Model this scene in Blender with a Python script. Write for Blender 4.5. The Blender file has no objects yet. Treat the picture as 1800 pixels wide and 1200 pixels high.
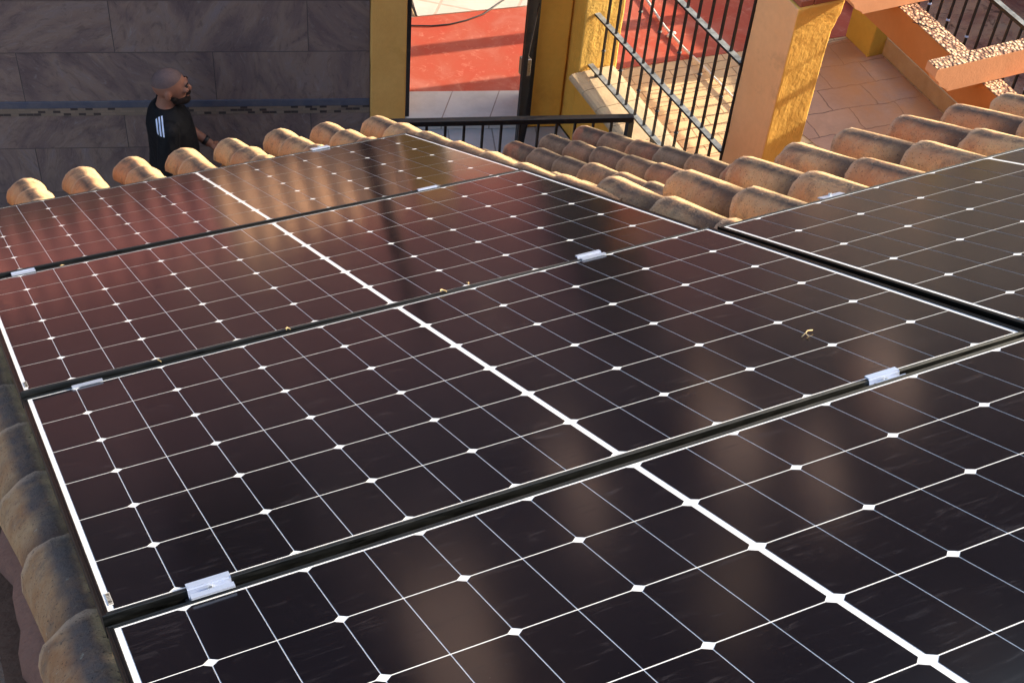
import bpy, bmesh, math, random
from mathutils import Matrix, Vector
random.seed(7)
R = math.radians
sc = bpy.context.scene
col = sc.collection

# ------------------------------------------------------------------ camera
cam = bpy.data.cameras.new("camera"); camo = bpy.data.objects.new("camera", cam); col.objects.link(camo)
cam.lens = 50.525; cam.sensor_width = 36; cam.clip_start = 0.05; cam.clip_end = 600
cr, cu, cf = (0.90681, -0.4153, 0.07227), (0.25248, 0.67237, 0.69582), (0.33757, 0.61273, -0.71457)
camo.matrix_world = Matrix(((cr[0], cu[0], -cf[0], 0), (cr[1], cu[1], -cf[1], 0), (cr[2], cu[2], -cf[2], 7.6), (0, 0, 0, 1)))
sc.camera = camo
# ------------------------------------------------------------------ light
SUN_EL, SUN_AZ = 24.0, -7.0          # azimuth measured from +X towards +Y
w = bpy.data.worlds.new("World"); sc.world = w; w.use_nodes = True
nt = w.node_tree; bg = nt.nodes["Background"]
sky = nt.nodes.new("ShaderNodeTexSky"); sky.sky_type = 'NISHITA'; sky.sun_disc = False
sky.sun_elevation = R(SUN_EL); sky.sun_rotation = R(90 - SUN_AZ)
sky.air_density = 1.0; sky.dust_density = 3.0; sky.ozone_density = 0.5
nt.links.new(sky.outputs[0], bg.inputs[0]); bg.inputs[1].default_value = 0.15
sl = bpy.data.lights.new("sun", 'SUN'); sl.energy = 3.5; sl.angle = R(0.5); sl.color = (1.0, 0.86, 0.66)
so = bpy.data.objects.new("sun", sl); col.objects.link(so)
sd = Vector((math.cos(R(SUN_EL)) * math.cos(R(SUN_AZ)), math.cos(R(SUN_EL)) * math.sin(R(SUN_AZ)), math.sin(R(SUN_EL))))
so.rotation_euler = sd.to_track_quat('Z', 'Y').to_euler(); so.location = sd * 40
sc.view_settings.view_transform = 'Standard'; sc.view_settings.look = 'None'; sc.view_settings.gamma = 1
sc.view_settings.exposure = 1.45
sc.cycles.max_bounces = 8; sc.cycles.diffuse_bounces = 4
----
Only a number is wanted: how many lines contain "objects"?

3